- **Set task**
Pictures in the data below are not part of the copy; transcribe everything else exactly.

= = =

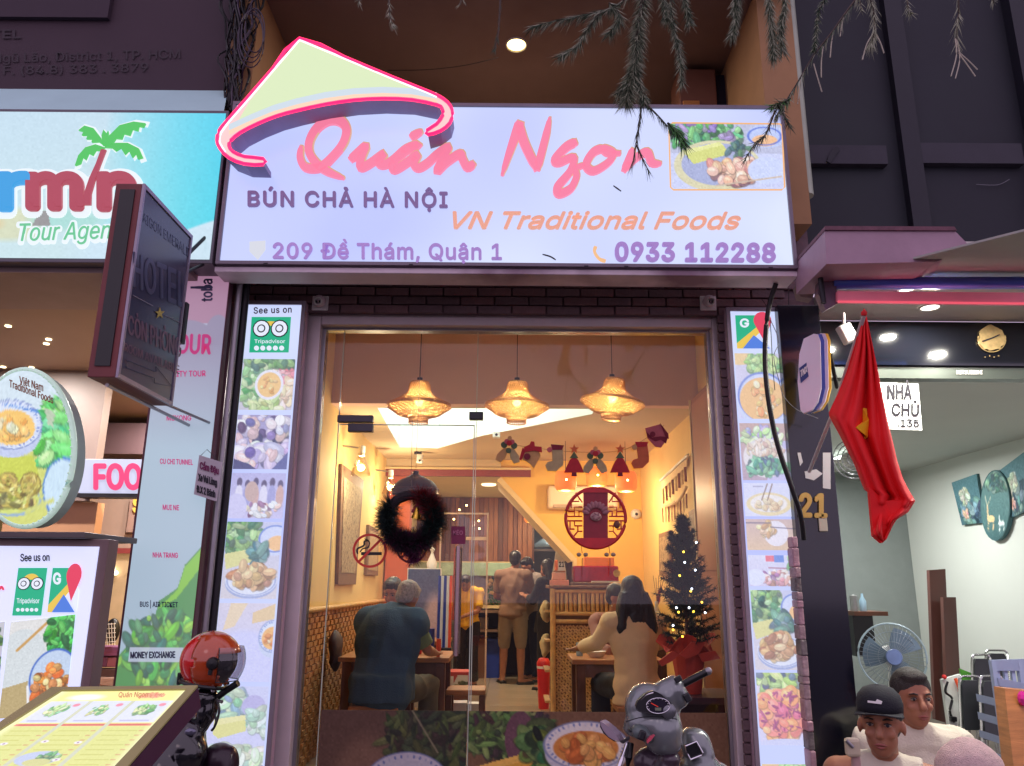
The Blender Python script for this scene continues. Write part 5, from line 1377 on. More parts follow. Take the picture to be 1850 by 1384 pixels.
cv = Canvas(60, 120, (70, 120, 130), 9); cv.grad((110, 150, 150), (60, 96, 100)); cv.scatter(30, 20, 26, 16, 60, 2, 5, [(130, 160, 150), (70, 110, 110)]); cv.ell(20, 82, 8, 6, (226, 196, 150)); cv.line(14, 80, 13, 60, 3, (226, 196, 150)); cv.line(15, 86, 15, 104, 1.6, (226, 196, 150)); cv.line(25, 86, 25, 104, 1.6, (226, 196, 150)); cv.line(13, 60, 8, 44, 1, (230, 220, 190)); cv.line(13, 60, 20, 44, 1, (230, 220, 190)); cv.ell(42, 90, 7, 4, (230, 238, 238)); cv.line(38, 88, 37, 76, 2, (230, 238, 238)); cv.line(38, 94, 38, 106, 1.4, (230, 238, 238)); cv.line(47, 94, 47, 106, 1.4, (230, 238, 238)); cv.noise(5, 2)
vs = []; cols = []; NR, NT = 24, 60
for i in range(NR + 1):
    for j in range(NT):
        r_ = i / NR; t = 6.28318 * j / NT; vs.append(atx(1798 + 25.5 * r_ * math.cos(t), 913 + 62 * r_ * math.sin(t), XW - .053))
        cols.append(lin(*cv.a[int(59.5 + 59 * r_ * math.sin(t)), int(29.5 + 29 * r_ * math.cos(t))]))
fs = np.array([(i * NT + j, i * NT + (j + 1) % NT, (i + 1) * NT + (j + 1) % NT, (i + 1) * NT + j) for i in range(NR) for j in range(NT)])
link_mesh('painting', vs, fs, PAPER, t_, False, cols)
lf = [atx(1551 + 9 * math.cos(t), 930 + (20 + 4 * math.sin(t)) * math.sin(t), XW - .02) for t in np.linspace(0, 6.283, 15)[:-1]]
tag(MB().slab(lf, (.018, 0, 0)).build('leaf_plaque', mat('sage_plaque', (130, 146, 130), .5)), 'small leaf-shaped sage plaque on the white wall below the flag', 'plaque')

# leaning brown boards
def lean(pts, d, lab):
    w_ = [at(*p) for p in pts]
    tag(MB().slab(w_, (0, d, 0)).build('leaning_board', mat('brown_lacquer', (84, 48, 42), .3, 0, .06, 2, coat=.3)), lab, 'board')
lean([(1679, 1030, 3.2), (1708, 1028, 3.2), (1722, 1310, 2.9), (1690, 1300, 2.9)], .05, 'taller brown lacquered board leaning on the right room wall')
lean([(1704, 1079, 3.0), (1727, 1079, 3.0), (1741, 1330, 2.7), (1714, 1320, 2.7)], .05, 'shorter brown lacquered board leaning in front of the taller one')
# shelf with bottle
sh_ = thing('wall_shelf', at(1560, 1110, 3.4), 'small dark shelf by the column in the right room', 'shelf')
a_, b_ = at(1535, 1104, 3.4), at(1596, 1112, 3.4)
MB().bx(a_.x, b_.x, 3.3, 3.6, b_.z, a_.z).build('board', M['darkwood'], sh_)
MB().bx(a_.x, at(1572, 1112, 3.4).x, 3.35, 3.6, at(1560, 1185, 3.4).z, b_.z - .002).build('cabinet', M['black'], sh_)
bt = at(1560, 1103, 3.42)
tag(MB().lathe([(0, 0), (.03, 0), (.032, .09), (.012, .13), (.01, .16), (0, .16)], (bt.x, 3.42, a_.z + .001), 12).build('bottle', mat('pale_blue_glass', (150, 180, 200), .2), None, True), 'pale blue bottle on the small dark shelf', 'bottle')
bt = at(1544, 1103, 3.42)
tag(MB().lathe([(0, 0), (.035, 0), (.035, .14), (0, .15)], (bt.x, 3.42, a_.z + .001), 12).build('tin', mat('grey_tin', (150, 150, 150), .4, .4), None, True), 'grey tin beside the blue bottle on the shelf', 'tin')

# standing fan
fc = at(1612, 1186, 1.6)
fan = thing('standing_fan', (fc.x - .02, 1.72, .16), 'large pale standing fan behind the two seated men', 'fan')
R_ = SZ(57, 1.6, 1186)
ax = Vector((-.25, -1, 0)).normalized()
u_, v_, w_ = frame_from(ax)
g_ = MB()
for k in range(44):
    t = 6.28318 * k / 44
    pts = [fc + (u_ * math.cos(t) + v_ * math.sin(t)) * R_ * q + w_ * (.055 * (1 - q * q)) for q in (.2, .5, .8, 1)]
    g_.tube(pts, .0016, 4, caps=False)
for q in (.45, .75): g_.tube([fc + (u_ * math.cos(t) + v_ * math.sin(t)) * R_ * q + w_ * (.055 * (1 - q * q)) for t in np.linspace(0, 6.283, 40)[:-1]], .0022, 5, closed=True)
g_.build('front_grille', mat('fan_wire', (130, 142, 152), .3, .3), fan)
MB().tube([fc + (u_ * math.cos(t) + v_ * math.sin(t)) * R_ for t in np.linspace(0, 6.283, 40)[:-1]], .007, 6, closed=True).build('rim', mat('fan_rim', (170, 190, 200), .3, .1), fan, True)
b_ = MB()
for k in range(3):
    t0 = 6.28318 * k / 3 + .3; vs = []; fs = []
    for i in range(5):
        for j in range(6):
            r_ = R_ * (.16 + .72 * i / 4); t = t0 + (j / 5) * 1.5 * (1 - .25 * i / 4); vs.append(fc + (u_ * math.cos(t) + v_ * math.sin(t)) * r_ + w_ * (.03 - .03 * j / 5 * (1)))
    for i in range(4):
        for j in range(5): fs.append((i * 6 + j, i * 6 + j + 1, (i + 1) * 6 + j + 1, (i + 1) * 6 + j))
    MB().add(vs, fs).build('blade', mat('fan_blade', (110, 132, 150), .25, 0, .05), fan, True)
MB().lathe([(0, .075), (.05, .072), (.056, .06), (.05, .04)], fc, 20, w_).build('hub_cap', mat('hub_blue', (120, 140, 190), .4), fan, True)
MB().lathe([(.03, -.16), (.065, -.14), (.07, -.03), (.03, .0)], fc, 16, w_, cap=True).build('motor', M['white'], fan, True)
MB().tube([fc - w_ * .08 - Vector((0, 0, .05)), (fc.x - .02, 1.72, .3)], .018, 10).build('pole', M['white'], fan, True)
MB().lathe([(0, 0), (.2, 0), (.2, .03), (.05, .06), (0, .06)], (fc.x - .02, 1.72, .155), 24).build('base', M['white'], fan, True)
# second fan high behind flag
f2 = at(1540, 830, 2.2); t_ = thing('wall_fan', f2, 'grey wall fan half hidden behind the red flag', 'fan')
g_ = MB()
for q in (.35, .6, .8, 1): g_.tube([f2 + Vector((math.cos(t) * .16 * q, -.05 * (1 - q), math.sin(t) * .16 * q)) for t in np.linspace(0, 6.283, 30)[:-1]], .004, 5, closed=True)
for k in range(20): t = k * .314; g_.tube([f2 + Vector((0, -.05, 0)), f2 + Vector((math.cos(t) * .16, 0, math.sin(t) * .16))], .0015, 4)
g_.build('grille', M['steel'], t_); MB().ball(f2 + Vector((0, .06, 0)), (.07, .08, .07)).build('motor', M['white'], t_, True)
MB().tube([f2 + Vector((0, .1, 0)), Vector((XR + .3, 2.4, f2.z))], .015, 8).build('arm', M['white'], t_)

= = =

- **Full output**
The Blender Python script for this scene continues. Write part 5, from line 1377 on. More parts follow. Take the picture to be 1850 by 1384 pixels.
cv = Canvas(60, 120, (70, 120, 130), 9); cv.grad((110, 150, 150), (60, 96, 100)); cv.scatter(30, 20, 26, 16, 60, 2, 5, [(130, 160, 150), (70, 110, 110)]); cv.ell(20, 82, 8, 6, (226, 196, 150)); cv.line(14, 80, 13, 60, 3, (226, 196, 150)); cv.line(15, 86, 15, 104, 1.6, (226, 196, 150)); cv.line(25, 86, 25, 104, 1.6, (226, 196, 150)); cv.line(13, 60, 8, 44, 1, (230, 220, 190)); cv.line(13, 60, 20, 44, 1, (230, 220, 190)); cv.ell(42, 90, 7, 4, (230, 238, 238)); cv.line(38, 88, 37, 76, 2, (230, 238, 238)); cv.line(38, 94, 38, 106, 1.4, (230, 238, 238)); cv.line(47, 94, 47, 106, 1.4, (230, 238, 238)); cv.noise(5, 2)
vs = []; cols = []; NR, NT = 24, 60
for i in range(NR + 1):
    for j in range(NT):
        r_ = i / NR; t = 6.28318 * j / NT; vs.append(atx(1798 + 25.5 * r_ * math.cos(t), 913 + 62 * r_ * math.sin(t), XW - .053))
        cols.append(lin(*cv.a[int(59.5 + 59 * r_ * math.sin(t)), int(29.5 + 29 * r_ * math.cos(t))]))
fs = np.array([(i * NT + j, i * NT + (j + 1) % NT, (i + 1) * NT + (j + 1) % NT, (i + 1) * NT + j) for i in range(NR) for j in range(NT)])
link_mesh('painting', vs, fs, PAPER, t_, False, cols)
lf = [atx(1551 + 9 * math.cos(t), 930 + (20 + 4 * math.sin(t)) * math.sin(t), XW - .02) for t in np.linspace(0, 6.283, 15)[:-1]]
tag(MB().slab(lf, (.018, 0, 0)).build('leaf_plaque', mat('sage_plaque', (130, 146, 130), .5)), 'small leaf-shaped sage plaque on the white wall below the flag', 'plaque')

# leaning brown boards
def lean(pts, d, lab):
    w_ = [at(*p) for p in pts]
    tag(MB().slab(w_, (0, d, 0)).build('leaning_board', mat('brown_lacquer', (84, 48, 42), .3, 0, .06, 2, coat=.3)), lab, 'board')
lean([(1679, 1030, 3.2), (1708, 1028, 3.2), (1722, 1310, 2.9), (1690, 1300, 2.9)], .05, 'taller brown lacquered board leaning on the right room wall')
lean([(1704, 1079, 3.0), (1727, 1079, 3.0), (1741, 1330, 2.7), (1714, 1320, 2.7)], .05, 'shorter brown lacquered board leaning in front of the taller one')
# shelf with bottle
sh_ = thing('wall_shelf', at(1560, 1110, 3.4), 'small dark shelf by the column in the right room', 'shelf')
a_, b_ = at(1535, 1104, 3.4), at(1596, 1112, 3.4)
MB().bx(a_.x, b_.x, 3.3, 3.6, b_.z, a_.z).build('board', M['darkwood'], sh_)
MB().bx(a_.x, at(1572, 1112, 3.4).x, 3.35, 3.6, at(1560, 1185, 3.4).z, b_.z - .002).build('cabinet', M['black'], sh_)
bt = at(1560, 1103, 3.42)
tag(MB().lathe([(0, 0), (.03, 0), (.032, .09), (.012, .13), (.01, .16), (0, .16)], (bt.x, 3.42, a_.z + .001), 12).build('bottle', mat('pale_blue_glass', (150, 180, 200), .2), None, True), 'pale blue bottle on the small dark shelf', 'bottle')
bt = at(1544, 1103, 3.42)
tag(MB().lathe([(0, 0), (.035, 0), (.035, .14), (0, .15)], (bt.x, 3.42, a_.z + .001), 12).build('tin', mat('grey_tin', (150, 150, 150), .4, .4), None, True), 'grey tin beside the blue bottle on the shelf', 'tin')

# standing fan
fc = at(1612, 1186, 1.6)
fan = thing('standing_fan', (fc.x - .02, 1.72, .16), 'large pale standing fan behind the two seated men', 'fan')
R_ = SZ(57, 1.6, 1186)
ax = Vector((-.25, -1, 0)).normalized()
u_, v_, w_ = frame_from(ax)
g_ = MB()
for k in range(44):
    t = 6.28318 * k / 44
    pts = [fc + (u_ * math.cos(t) + v_ * math.sin(t)) * R_ * q + w_ * (.055 * (1 - q * q)) for q in (.2, .5, .8, 1)]
    g_.tube(pts, .0016, 4, caps=False)
for q in (.45, .75): g_.tube([fc + (u_ * math.cos(t) + v_ * math.sin(t)) * R_ * q + w_ * (.055 * (1 - q * q)) for t in np.linspace(0, 6.283, 40)[:-1]], .0022, 5, closed=True)
g_.build('front_grille', mat('fan_wire', (130, 142, 152), .3, .3), fan)
MB().tube([fc + (u_ * math.cos(t) + v_ * math.sin(t)) * R_ for t in np.linspace(0, 6.283, 40)[:-1]], .007, 6, closed=True).build('rim', mat('fan_rim', (170, 190, 200), .3, .1), fan, True)
b_ = MB()
for k in range(3):
    t0 = 6.28318 * k / 3 + .3; vs = []; fs = []
    for i in range(5):
        for j in range(6):
            r_ = R_ * (.16 + .72 * i / 4); t = t0 + (j / 5) * 1.5 * (1 - .25 * i / 4); vs.append(fc + (u_ * math.cos(t) + v_ * math.sin(t)) * r_ + w_ * (.03 - .03 * j / 5 * (1)))
    for i in range(4):
        for j in range(5): fs.append((i * 6 + j, i * 6 + j + 1, (i + 1) * 6 + j + 1, (i + 1) * 6 + j))
    MB().add(vs, fs).build('blade', mat('fan_blade', (110, 132, 150), .25, 0, .05), fan, True)
MB().lathe([(0, .075), (.05, .072), (.056, .06), (.05, .04)], fc, 20, w_).build('hub_cap', mat('hub_blue', (120, 140, 190), .4), fan, True)
MB().lathe([(.03, -.16), (.065, -.14), (.07, -.03), (.03, .0)], fc, 16, w_, cap=True).build('motor', M['white'], fan, True)
MB().tube([fc - w_ * .08 - Vector((0, 0, .05)), (fc.x - .02, 1.72, .3)], .018, 10).build('pole', M['white'], fan, True)
MB().lathe([(0, 0), (.2, 0), (.2, .03), (.05, .06), (0, .06)], (fc.x - .02, 1.72, .155), 24).build('base', M['white'], fan, True)
# second fan high behind flag
f2 = at(1540, 830, 2.2); t_ = thing('wall_fan', f2, 'grey wall fan half hidden behind the red flag', 'fan')
g_ = MB()
for q in (.35, .6, .8, 1): g_.tube([f2 + Vector((math.cos(t) * .16 * q, -.05 * (1 - q), math.sin(t) * .16 * q)) for t in np.linspace(0, 6.283, 30)[:-1]], .004, 5, closed=True)
for k in range(20): t = k * .314; g_.tube([f2 + Vector((0, -.05, 0)), f2 + Vector((math.cos(t) * .16, 0, math.sin(t) * .16))], .0015, 4)
g_.build('grille', M['steel'], t_); MB().ball(f2 + Vector((0, .06, 0)), (.07, .08, .07)).build('motor', M['white'], t_, True)
MB().tube([f2 + Vector((0, .1, 0)), Vector((XR + .3, 2.4, f2.z))], .015, 8).build('arm', M['white'], t_)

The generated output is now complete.